If you want to shout the 'T' slur on Lambton Quay or on an anonymous X account that you run specifically to avoid professional accountability, and you are—say, a senior anaesthetist - well, you can't - not if you want to keep your job. You gave up that right when you freely entered into an agreement with the guild to get economic benefits and the social prestige of the profession.
The Bottom Line
Here's the thing: we at Rights Aotearoa believe in free speech. Real free speech. Not the selective, self-serving version peddled by those who want freedom without responsibility. We believe you should be able to say almost anything—and face the consequences when that speech causes real, tangible harm.

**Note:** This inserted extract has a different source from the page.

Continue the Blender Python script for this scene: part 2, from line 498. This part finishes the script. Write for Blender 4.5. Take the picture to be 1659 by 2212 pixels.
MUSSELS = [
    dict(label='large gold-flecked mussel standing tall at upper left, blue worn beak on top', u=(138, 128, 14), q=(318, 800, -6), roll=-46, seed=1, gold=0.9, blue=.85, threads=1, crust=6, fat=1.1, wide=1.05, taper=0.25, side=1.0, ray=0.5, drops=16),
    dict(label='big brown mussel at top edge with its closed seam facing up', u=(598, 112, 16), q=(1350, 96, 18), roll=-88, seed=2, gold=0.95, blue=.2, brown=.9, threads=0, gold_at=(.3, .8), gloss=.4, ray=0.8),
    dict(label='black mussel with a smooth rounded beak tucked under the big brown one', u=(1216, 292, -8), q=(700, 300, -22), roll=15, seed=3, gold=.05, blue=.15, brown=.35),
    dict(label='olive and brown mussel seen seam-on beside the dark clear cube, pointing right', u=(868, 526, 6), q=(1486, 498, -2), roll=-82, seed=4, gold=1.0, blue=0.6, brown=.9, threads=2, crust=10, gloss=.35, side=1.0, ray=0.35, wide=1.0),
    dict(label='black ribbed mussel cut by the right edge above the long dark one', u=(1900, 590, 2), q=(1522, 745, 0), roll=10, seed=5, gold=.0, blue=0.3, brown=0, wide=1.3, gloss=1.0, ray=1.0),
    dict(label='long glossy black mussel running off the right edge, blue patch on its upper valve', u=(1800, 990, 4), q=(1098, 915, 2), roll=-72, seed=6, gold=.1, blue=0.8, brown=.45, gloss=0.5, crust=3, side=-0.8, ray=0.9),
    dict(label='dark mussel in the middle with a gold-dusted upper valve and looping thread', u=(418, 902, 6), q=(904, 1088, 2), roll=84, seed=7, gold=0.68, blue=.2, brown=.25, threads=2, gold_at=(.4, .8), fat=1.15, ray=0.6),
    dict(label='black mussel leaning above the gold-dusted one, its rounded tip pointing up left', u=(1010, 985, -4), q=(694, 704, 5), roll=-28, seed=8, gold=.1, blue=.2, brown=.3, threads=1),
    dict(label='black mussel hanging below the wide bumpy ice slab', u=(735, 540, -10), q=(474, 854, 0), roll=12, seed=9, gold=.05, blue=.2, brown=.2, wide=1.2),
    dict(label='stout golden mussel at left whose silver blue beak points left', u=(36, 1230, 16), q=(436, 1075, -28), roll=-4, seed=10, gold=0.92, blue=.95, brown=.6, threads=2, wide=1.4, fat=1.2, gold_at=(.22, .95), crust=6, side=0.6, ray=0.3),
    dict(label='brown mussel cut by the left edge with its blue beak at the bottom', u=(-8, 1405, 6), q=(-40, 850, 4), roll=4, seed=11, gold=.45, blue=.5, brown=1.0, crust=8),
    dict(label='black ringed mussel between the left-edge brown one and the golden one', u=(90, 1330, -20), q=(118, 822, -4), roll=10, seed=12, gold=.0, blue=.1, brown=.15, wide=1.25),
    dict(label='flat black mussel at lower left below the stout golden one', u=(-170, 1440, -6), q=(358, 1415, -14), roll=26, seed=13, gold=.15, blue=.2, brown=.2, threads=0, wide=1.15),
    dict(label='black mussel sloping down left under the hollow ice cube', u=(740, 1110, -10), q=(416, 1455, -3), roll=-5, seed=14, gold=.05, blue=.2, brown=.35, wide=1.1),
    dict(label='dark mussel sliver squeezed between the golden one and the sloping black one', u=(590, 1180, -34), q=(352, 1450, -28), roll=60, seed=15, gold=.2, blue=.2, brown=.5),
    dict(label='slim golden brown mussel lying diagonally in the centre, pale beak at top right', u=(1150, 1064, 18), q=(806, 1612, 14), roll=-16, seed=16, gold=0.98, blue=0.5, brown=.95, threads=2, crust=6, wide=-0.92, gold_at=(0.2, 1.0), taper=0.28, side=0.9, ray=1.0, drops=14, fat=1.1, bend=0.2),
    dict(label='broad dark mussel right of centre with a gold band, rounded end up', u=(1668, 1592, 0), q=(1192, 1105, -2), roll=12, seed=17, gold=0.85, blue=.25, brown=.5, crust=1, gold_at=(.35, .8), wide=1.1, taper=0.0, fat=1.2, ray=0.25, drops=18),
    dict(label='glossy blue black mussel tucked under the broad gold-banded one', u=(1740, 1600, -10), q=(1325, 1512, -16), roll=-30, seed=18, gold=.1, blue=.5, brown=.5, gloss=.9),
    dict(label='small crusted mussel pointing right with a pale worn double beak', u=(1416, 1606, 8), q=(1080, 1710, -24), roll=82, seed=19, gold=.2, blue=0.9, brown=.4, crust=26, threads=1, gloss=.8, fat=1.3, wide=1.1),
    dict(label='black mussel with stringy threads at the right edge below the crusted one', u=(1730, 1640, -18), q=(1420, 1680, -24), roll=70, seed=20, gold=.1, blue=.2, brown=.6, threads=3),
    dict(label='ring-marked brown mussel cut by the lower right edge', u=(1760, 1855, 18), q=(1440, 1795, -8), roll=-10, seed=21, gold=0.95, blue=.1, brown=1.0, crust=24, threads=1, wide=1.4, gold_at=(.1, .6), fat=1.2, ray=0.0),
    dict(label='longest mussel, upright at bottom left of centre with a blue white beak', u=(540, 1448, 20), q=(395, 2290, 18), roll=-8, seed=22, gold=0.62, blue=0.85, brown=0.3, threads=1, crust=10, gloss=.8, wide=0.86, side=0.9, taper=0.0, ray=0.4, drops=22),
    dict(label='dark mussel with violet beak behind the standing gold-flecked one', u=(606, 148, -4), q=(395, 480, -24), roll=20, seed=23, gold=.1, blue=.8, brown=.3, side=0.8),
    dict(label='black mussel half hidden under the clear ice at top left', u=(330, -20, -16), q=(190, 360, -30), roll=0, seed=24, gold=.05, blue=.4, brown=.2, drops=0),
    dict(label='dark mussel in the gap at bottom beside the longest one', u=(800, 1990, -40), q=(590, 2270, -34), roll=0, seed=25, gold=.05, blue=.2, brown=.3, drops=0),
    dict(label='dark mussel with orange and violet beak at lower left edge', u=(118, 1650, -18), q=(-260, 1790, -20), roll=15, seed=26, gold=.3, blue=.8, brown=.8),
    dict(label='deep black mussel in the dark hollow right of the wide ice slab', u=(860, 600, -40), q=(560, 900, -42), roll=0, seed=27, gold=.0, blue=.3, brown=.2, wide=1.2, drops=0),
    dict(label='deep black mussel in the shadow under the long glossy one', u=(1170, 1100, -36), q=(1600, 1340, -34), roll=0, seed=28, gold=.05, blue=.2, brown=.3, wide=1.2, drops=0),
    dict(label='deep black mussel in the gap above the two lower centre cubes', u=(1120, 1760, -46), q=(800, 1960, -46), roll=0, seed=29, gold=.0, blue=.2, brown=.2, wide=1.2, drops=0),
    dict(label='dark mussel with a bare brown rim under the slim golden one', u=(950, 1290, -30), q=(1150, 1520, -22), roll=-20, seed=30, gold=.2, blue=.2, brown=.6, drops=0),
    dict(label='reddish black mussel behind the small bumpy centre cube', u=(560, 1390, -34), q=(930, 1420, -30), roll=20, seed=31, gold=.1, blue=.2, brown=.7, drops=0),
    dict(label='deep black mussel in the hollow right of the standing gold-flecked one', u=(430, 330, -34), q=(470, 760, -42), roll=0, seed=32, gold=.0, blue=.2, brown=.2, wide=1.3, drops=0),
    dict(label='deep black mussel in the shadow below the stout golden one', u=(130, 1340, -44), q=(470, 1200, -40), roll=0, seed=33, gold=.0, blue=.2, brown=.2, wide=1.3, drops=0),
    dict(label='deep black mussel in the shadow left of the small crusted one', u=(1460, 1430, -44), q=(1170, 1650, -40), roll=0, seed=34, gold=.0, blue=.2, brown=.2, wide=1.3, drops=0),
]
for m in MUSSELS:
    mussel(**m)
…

So yes, criticise us. Challenge our positions. Question our methods. That's democracy. But don't hide behind the banner of free speech while simultaneously trying to silence your critics through complaints and legal threats. That's not principled—it's pathetic. And don't attack people's disabilities anonomously when you are a—checks notes—a disability researcher, yes that's aimed at you, Dr Carol Hamilton. You have my email for the defamation proceedings. But don't forget that would open you up to civil discovery....
And to those who find themselves featured in our commentary: if you don't like being called out for your public positions, perhaps reconsider having public positions. Or better yet, have better positions.
Ngā mihi nui,
Paul Thistoll
CEO, Rights Aotearoa
P.S. For those keeping score at home: Yes, this entire piece is an exercise in free speech about free speech. Meta enough for you?